Her experience yielded an assumption early on: “I just assumed everyone was having the same lived experience,” she said. “And that is not the case. But when you see the dynamic difference between your life and somebody else’s life from your cultural background, why is the disparity there? Every time it’s a lack of wealth, a lack of resources, a lack of money.”
Given such an informed lineage, her father was able to pay for college for Christensen and her sisters, she noted. As a result, neither she nor her siblings have student loan debt. “That is a great advantage in your life moving forward,” she said, “if you don’t have to start your life out with debt by amassing student loan debt just to get an education - therein in of itself you have a step forward. We were able to do that because my father had financial resources to send us to school.”

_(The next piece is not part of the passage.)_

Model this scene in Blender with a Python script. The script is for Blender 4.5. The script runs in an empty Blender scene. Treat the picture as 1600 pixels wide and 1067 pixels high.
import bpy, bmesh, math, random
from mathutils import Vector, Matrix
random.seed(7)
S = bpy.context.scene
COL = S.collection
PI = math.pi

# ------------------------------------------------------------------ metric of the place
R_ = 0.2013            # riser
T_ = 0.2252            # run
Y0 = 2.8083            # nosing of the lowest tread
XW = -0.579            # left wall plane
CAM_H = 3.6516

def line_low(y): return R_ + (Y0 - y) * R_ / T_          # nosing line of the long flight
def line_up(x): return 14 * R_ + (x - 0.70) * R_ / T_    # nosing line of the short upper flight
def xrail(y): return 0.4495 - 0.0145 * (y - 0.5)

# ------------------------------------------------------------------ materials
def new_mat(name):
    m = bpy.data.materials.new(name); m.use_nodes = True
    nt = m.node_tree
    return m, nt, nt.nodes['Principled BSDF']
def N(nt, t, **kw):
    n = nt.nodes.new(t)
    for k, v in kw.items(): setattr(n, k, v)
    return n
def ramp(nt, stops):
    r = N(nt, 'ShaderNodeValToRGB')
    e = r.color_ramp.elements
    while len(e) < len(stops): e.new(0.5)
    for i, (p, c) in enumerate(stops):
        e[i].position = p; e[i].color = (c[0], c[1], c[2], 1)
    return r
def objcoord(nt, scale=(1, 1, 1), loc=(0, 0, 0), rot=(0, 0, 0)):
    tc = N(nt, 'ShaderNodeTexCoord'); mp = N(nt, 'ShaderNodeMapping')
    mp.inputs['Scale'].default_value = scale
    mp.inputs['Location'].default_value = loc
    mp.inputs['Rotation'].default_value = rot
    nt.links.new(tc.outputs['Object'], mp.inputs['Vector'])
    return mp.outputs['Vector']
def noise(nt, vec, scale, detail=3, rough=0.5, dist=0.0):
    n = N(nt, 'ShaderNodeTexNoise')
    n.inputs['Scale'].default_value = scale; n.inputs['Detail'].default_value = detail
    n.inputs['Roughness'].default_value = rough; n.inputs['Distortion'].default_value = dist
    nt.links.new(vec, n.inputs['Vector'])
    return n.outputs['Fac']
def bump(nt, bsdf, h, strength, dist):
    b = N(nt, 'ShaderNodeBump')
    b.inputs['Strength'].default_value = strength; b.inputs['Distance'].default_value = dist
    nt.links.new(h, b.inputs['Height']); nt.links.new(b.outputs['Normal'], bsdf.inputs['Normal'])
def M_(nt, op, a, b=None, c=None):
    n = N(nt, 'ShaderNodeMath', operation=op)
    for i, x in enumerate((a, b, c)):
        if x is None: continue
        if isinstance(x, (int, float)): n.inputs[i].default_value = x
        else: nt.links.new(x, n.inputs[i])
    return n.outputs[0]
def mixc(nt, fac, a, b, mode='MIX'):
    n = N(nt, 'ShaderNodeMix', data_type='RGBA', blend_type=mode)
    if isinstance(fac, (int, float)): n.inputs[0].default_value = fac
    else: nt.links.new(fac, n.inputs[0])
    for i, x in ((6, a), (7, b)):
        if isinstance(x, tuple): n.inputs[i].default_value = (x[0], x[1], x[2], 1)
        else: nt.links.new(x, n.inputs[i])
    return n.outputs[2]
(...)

In her work, Christensen is attempting to change the narrative of others in promoting higher levels of minority homeownership. “A lot of people just presume it is not in their lived reality,” she said. “They think of homeownership as some unattainable thing that’s just never meant for them. I hear this all the time: that’s not for people like me. What’s a person like you? If you have a strong enough credit profile to qualify then homeownership can be for you. A lot of people in the minority community see homeownership as a white person thing. No, it’s for everyone. If we want to change the dynamic of our minority existence, we’ve got to get rid of that mindset.”
While many may not share her remarkable lineage and legacy of homeownership, Christensen insists it’s achievable for many people who may think otherwise. “It’s accessible to all if a), you know about the resources available and b) try! A lot of people won’t even try. I do understand that a lot of this has to do with the financial trauma that our communities of color have experienced; I’m not ignorant to that. But I also think that it’s time now to change the narrative and start moving the dial towards more and more people of color being homeowners and having a stake and a say in their communities.”
Future homeowners might think of it as starting their own legacy for their families, just like Henderson Faribault did in the plains of North Carolina long ago.